Set task – Every record below is to be retyped exactly.

— start Exercise data —

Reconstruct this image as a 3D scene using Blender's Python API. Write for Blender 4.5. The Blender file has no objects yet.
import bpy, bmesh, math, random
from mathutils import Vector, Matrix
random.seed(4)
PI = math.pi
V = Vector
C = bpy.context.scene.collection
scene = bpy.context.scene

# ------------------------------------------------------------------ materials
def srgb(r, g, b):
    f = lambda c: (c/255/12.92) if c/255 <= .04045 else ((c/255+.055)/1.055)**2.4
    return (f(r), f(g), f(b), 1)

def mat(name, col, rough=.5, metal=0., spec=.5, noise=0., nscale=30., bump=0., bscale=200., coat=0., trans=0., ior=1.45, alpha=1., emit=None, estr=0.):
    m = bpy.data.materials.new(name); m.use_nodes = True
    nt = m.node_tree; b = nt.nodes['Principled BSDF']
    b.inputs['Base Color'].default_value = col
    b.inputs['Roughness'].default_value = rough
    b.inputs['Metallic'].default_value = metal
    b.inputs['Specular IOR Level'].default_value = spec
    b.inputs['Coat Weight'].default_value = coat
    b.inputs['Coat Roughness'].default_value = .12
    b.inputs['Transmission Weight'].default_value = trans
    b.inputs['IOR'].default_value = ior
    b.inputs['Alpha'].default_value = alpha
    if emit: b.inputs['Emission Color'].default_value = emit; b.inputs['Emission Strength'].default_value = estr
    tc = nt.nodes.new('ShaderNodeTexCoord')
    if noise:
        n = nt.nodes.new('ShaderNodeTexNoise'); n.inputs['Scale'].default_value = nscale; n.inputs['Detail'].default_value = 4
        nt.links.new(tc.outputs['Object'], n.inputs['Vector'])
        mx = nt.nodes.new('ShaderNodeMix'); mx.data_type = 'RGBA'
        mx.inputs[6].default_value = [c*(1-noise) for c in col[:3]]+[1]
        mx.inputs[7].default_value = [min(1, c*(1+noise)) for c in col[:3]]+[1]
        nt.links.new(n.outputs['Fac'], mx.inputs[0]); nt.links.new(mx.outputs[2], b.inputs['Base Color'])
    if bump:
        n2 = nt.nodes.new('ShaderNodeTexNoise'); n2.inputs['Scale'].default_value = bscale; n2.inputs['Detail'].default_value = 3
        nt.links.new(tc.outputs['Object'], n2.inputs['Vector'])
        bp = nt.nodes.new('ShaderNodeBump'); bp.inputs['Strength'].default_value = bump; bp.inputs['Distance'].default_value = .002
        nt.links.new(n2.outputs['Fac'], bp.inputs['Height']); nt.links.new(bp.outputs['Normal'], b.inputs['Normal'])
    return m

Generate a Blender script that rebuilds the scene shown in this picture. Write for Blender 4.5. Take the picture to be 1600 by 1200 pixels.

— end Exercise data —

Response to this task –
Reconstruct this image as a 3D scene using Blender's Python API. Write for Blender 4.5. The Blender file has no objects yet.
import bpy, bmesh, math, random
from mathutils import Vector, Matrix
random.seed(4)
PI = math.pi
V = Vector
C = bpy.context.scene.collection
scene = bpy.context.scene

# ------------------------------------------------------------------ materials
def srgb(r, g, b):
    f = lambda c: (c/255/12.92) if c/255 <= .04045 else ((c/255+.055)/1.055)**2.4
    return (f(r), f(g), f(b), 1)

def mat(name, col, rough=.5, metal=0., spec=.5, noise=0., nscale=30., bump=0., bscale=200., coat=0., trans=0., ior=1.45, alpha=1., emit=None, estr=0.):
    m = bpy.data.materials.new(name); m.use_nodes = True
    nt = m.node_tree; b = nt.nodes['Principled BSDF']
    b.inputs['Base Color'].default_value = col
    b.inputs['Roughness'].default_value = rough
    b.inputs['Metallic'].default_value = metal
    b.inputs['Specular IOR Level'].default_value = spec
    b.inputs['Coat Weight'].default_value = coat
    b.inputs['Coat Roughness'].default_value = .12
    b.inputs['Transmission Weight'].default_value = trans
    b.inputs['IOR'].default_value = ior
    b.inputs['Alpha'].default_value = alpha
    if emit: b.inputs['Emission Color'].default_value = emit; b.inputs['Emission Strength'].default_value = estr
    tc = nt.nodes.new('ShaderNodeTexCoord')
    if noise:
        n = nt.nodes.new('ShaderNodeTexNoise'); n.inputs['Scale'].default_value = nscale; n.inputs['Detail'].default_value = 4
        nt.links.new(tc.outputs['Object'], n.inputs['Vector'])
        mx = nt.nodes.new('ShaderNodeMix'); mx.data_type = 'RGBA'
        mx.inputs[6].default_value = [c*(1-noise) for c in col[:3]]+[1]
        mx.inputs[7].default_value = [min(1, c*(1+noise)) for c in col[:3]]+[1]
        nt.links.new(n.outputs['Fac'], mx.inputs[0]); nt.links.new(mx.outputs[2], b.inputs['Base Color'])
    if bump:
        n2 = nt.nodes.new('ShaderNodeTexNoise'); n2.inputs['Scale'].default_value = bscale; n2.inputs['Detail'].default_value = 3
        nt.links.new(tc.outputs['Object'], n2.inputs['Vector'])
        bp = nt.nodes.new('ShaderNodeBump'); bp.inputs['Strength'].default_value = bump; bp.inputs['Distance'].default_value = .002
        nt.links.new(n2.outputs['Fac'], bp.inputs['Height']); nt.links.new(bp.outputs['Normal'], b.inputs['Normal'])
    return m

Generate a Blender script that rebuilds the scene shown in this picture. Write for Blender 4.5. Take the picture to be 1600 by 1200 pixels.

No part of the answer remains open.